>>1219448The Feds won't likely back out. In order to do so they'd have to rewrite the PRIIA and pass it, a thing that is unlikely because few people in Congress (other than Denham and McCarthy) want to tamper with how pork money is spent. Trump himself is the most HSR-neutral Republican available (see how he had Sec Chao authorize the Calmod grant, even if late) so we're not getting activism from the oval office. At any rate this fight isn't nearly as important as the one in the state senate.
>And what even is the Republican position on any transportation for the matter?Most (in the state senate) are now at least partially supportive of transit, and their main attack vector onto CAHSR is that it will sap money from local transit projects. This is how Cannella (R-Ceres) could justify his vote for SB-1, because the $3-4 billion being dumped on ACE isn't HSR. But even here, ACE is expanding down to Merced where CAHSR's tracks begin until CAHSR can expand up to Sacramento, just as ACE is doing through SB-1. ACE's tracks were also the original proposed route of CAHSR, so basically the CA GOP ensured CAHSR's survival by giving them a cheap plan B.
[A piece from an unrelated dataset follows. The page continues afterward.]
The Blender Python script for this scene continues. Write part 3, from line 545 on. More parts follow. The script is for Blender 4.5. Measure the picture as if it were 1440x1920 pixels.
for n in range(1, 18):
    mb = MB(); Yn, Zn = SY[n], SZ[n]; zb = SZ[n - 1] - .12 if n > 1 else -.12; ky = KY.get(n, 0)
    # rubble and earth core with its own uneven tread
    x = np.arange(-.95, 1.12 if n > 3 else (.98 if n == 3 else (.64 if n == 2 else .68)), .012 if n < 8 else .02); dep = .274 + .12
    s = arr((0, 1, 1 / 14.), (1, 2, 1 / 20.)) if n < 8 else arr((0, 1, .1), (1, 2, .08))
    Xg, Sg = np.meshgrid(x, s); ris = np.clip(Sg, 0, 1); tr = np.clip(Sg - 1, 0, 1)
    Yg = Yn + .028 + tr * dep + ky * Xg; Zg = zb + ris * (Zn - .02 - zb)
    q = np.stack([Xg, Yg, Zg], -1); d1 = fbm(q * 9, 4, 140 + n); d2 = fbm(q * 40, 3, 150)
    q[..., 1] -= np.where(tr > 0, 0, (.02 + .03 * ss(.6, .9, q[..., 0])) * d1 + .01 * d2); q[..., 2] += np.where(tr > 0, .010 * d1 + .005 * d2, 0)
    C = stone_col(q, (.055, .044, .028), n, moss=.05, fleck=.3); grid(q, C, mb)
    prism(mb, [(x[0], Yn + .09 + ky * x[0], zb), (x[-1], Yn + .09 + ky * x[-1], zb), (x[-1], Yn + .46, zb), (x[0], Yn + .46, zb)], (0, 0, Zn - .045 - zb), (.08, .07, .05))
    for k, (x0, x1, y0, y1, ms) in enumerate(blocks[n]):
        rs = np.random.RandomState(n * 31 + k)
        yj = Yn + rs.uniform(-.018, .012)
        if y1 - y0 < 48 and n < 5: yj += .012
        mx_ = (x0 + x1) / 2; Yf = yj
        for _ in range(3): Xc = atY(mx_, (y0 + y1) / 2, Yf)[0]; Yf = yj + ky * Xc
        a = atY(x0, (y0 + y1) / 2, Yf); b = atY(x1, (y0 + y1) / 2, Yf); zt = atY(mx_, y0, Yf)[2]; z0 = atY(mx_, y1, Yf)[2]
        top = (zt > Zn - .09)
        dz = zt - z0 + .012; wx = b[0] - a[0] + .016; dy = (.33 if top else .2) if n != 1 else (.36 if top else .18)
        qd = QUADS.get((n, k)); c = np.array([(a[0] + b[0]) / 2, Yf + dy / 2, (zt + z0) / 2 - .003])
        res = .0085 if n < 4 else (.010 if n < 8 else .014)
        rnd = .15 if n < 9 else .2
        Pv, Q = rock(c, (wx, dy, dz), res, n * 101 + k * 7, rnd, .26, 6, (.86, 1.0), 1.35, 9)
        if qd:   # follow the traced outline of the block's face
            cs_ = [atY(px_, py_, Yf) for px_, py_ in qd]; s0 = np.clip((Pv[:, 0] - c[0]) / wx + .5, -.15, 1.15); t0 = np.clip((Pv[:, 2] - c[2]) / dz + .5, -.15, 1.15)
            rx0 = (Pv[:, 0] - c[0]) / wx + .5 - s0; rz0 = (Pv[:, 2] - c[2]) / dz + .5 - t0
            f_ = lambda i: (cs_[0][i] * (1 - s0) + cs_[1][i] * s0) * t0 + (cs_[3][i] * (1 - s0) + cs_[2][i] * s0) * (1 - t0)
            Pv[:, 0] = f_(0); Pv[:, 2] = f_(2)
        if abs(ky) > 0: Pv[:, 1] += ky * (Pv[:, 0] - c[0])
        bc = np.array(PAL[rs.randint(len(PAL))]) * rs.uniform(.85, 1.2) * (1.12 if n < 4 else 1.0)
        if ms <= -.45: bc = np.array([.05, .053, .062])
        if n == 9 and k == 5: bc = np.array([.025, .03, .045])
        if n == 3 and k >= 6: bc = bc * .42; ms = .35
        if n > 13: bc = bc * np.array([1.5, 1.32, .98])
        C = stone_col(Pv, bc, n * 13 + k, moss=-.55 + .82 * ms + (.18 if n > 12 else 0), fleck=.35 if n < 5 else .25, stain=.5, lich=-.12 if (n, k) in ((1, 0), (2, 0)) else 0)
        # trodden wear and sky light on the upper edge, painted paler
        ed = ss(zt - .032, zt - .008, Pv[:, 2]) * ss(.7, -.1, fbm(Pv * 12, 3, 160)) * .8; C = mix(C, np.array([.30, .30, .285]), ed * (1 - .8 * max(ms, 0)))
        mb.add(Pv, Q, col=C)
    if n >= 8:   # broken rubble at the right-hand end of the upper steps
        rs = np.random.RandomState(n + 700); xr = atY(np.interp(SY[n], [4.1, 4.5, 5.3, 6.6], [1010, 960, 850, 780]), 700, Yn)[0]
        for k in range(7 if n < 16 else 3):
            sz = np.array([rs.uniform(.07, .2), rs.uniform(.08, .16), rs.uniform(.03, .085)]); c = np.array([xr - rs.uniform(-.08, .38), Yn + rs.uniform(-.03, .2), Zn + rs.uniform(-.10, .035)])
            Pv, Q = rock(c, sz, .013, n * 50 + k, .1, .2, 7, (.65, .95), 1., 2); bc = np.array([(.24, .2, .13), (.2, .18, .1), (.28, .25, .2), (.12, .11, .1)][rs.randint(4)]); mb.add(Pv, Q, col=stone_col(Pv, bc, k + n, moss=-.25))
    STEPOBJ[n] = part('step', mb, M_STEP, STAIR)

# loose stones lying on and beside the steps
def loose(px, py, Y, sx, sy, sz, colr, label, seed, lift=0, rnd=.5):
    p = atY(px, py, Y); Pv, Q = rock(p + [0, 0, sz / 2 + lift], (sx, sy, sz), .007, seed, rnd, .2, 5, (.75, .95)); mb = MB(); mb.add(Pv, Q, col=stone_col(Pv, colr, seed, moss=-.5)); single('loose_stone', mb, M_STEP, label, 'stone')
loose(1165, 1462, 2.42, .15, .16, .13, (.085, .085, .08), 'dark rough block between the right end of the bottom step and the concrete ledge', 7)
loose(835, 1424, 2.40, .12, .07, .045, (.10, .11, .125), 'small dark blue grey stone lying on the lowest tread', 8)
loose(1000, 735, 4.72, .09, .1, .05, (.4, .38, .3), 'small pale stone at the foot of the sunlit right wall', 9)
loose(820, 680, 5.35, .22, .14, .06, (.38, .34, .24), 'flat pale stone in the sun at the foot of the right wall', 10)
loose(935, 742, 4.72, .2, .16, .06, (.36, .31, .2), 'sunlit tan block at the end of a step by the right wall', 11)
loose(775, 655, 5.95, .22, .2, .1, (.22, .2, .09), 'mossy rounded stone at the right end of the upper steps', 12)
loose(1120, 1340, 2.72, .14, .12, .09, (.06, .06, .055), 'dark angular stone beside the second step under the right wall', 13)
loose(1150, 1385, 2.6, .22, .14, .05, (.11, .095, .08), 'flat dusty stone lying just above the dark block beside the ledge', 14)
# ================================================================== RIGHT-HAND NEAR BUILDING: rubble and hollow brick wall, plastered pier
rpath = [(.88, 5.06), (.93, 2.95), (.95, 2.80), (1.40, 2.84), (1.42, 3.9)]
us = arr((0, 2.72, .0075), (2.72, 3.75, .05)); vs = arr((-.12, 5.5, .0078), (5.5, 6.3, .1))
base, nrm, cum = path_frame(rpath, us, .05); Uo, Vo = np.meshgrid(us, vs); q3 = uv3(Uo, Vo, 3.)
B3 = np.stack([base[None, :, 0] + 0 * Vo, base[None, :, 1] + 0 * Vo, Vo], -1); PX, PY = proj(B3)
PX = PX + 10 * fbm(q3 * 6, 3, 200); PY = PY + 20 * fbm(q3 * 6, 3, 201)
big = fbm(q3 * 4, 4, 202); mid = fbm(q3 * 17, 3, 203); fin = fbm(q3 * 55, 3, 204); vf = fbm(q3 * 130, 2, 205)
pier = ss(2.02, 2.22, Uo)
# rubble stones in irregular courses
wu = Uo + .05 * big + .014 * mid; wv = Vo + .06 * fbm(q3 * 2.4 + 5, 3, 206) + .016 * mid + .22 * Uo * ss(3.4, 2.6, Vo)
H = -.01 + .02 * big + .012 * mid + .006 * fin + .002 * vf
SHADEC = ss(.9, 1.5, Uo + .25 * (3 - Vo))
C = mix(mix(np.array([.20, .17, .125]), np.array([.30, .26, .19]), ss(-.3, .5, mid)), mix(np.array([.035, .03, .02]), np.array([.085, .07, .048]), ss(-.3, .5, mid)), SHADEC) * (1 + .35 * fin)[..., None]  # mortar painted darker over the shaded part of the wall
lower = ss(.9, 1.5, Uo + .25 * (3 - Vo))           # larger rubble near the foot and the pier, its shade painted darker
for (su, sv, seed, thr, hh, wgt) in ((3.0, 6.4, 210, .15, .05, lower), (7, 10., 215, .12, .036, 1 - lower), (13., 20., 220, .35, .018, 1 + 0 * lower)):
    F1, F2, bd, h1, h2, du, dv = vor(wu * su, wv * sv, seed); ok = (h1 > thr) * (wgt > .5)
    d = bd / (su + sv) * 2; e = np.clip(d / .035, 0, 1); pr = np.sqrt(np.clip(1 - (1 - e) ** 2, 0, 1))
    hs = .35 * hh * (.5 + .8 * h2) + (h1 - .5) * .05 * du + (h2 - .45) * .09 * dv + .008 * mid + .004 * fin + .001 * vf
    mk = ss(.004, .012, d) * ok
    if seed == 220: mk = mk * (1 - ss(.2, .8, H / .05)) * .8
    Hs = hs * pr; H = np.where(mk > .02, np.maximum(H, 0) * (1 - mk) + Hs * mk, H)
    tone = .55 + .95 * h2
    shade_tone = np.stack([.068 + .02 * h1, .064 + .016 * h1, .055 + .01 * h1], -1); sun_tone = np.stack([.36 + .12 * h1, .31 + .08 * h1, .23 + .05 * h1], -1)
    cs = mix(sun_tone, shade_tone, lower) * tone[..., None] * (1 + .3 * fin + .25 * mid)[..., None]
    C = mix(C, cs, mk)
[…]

The Governor's office is more complicated since Newsom has voiced opposition to the project before (and would readily kill it if he felt he could benefit from that) while Cox wants to kill it outright, a power the Governor doesn't have since CAHSR was passed as Prop 1A. However, Cox also styles himself as a clone of Illinois's Bruce Rauner who himself is mildly pro-HSR in regards to IL's projects.